Michael Jackson, il New York Times/ ”Un paradosso musicale e razziale che trascinava le folle con ritmo e dolcezza”

di Licinio Germini
Pubblicato il 26 Giugno 2009 - 10:55 OLTRE 6 MESI FA

«Quale Michael Jackson sarà ricordato?» L’insuperabile intrattenitore, l’artista della canzone e del ballo che ha fuso insieme ritmo, melodia e immagine per creare ”Thriller”, l’album più venduto in assoluto? O la bizzarra figura che diventò dopo aver fallito nella sua ambizione di fare ancora meglio di ‘Thriller’, diventando il centro delle attenzioni e delle rivelazioni dei giornali scandalistici, rifugiato in un lungo silenzio che avrebbe dovuto interrompere a luglio?  Sono le domande che si pone Jon Pareles, il critico musicale del New York Times che dedica al cantante un lungo articolo di apprezzamento.

Jackson ha costruito la sua carriera su un paradosso: da bambino era precoce, da adulto era infantile. Lui competeva solo con se stesso. Nei suoi brani cantava di paure e incertezze con quella sua acuta, vulnerabile voce. Ritraendosi davanti ai mostri di ”Thriller” e sperando di poterli abbattere con ”Beat It” quando per lui cominciarono i guai.

Era anche un paradosso razziale. Un afro-americano il cui pubblico non è mai stato segregato ma le cui fattezze divennero sempre più simili a quelle dei bianchi, con una pelle sempre più algida fino a quando il suo volto era diventato una maschera.

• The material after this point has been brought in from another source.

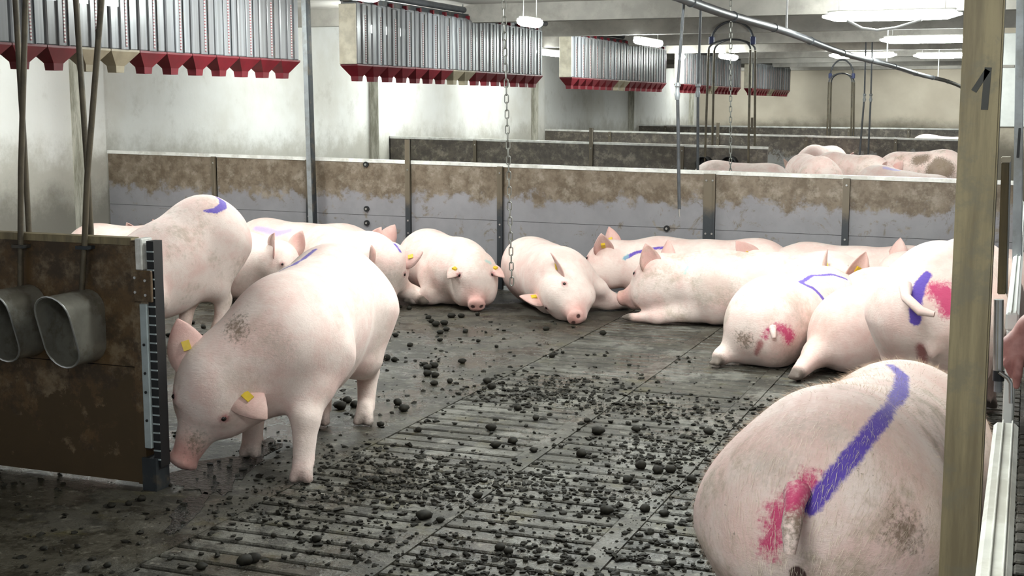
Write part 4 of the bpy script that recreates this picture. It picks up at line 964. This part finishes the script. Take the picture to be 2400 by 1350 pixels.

Tutte le capacità artistiche di Jackson – quelle imparate da bambino sotto la tutela e l’insegnamento a volte brutale del padre e poi sulla catena di montaggio della casa discografica Motown Records – erano al contempo un modo per piacere ad un pubblico sempre più vasto e per difendere da esso se stesso, salvo all’interno del suo spettacolo.

Nonostante tutto il tempo trascorso sui palcoscenici e sulle onde della radio, Jackson rimase un solitario. E alla fine, la superstar e il recluso non erano molto distanti tra loro.

Aveva una delle più grandi audience della storia, ma il suo pubblico non riuscì mai a conoscerlo veramente. Nessuno però può contestare il suo grande talento.

La sua ambizione, scrive il Times, era seducente. Quando esortava con ”Don’t Stop ‘Til You Get Enough”, o quando offriva qualcosa a tutti con ‘Thriller’, o il duetto con un Beatle in ”The Girl Is Mine, o l’entusiasmante beat elettronico di ”Wanna Be Starting Something”, o la chitarra rock di ”Beat It”.

Una volta diventato famoso, Jackson entrò nonostante la sua faccia di afro-americano nella MTV rompendo la barriera del colore con un avvenimento che è stato di grande beneficio per entrambi.

Jackson, prosegue il Times, non è stato soltanto un esperto di show-business vecchia scuola che poteva cantare e ballare contemporaneamente sul palcoscenico. E’ stato anche più che pronto per l’era della music-video, trasformando le sue canzoni in video-concerti di alta classe che hanno trasformato le vecchie produzioni di Hollywood in miniconcerti televisivi.

Il successo mondiale di ”Thriller” è stato per Jackson al contempo un trionfo e un pesante fardello. Perché ha speso il resto della sua carriera nel tentativo, non riuscito, di ripeterlo. Poi, col tempo le sue canzoni divennero sempre più strane e oscure, come ”Smooth Criminal”, con i suoi accenni alla violenza, nell’album ”Bad” del 1987.

Jackson continuò a lavorare, ma i suoi album uscivano ormai ogni cinque o sei anni, fino a quando arrivò l’era del hip-hop, un tipo di musica antitetica allo stile di Jackson. Cercò di cavalcare la tigre con l’album B.I.G. ma non ci riuscì. La sottostante dolcezza che aveva reso Jackson così caro alle folle, anche nei suoi momenti più difficili, si era raggrumata, e il tentativo di ripristinarla col suo ultimo album ”Invincible” del 2001 naufragò.

Conclude il Times: ”Tutti i pezzi che aveva riunito insieme, tutti i paradossi che era riuscito a risolvere con la forza della sua musica, cominciarono a cadere a pezzi. Prima di morire stava lavorando ai concerti che avrebbe dovuto tenere a Londra questa estate. Ora che se n’è andato non sapremo mai se le sue capacità artistiche, la sua forza e la sua “showmanship” gli avrebbero consentito di tentare un nuovo inizio”.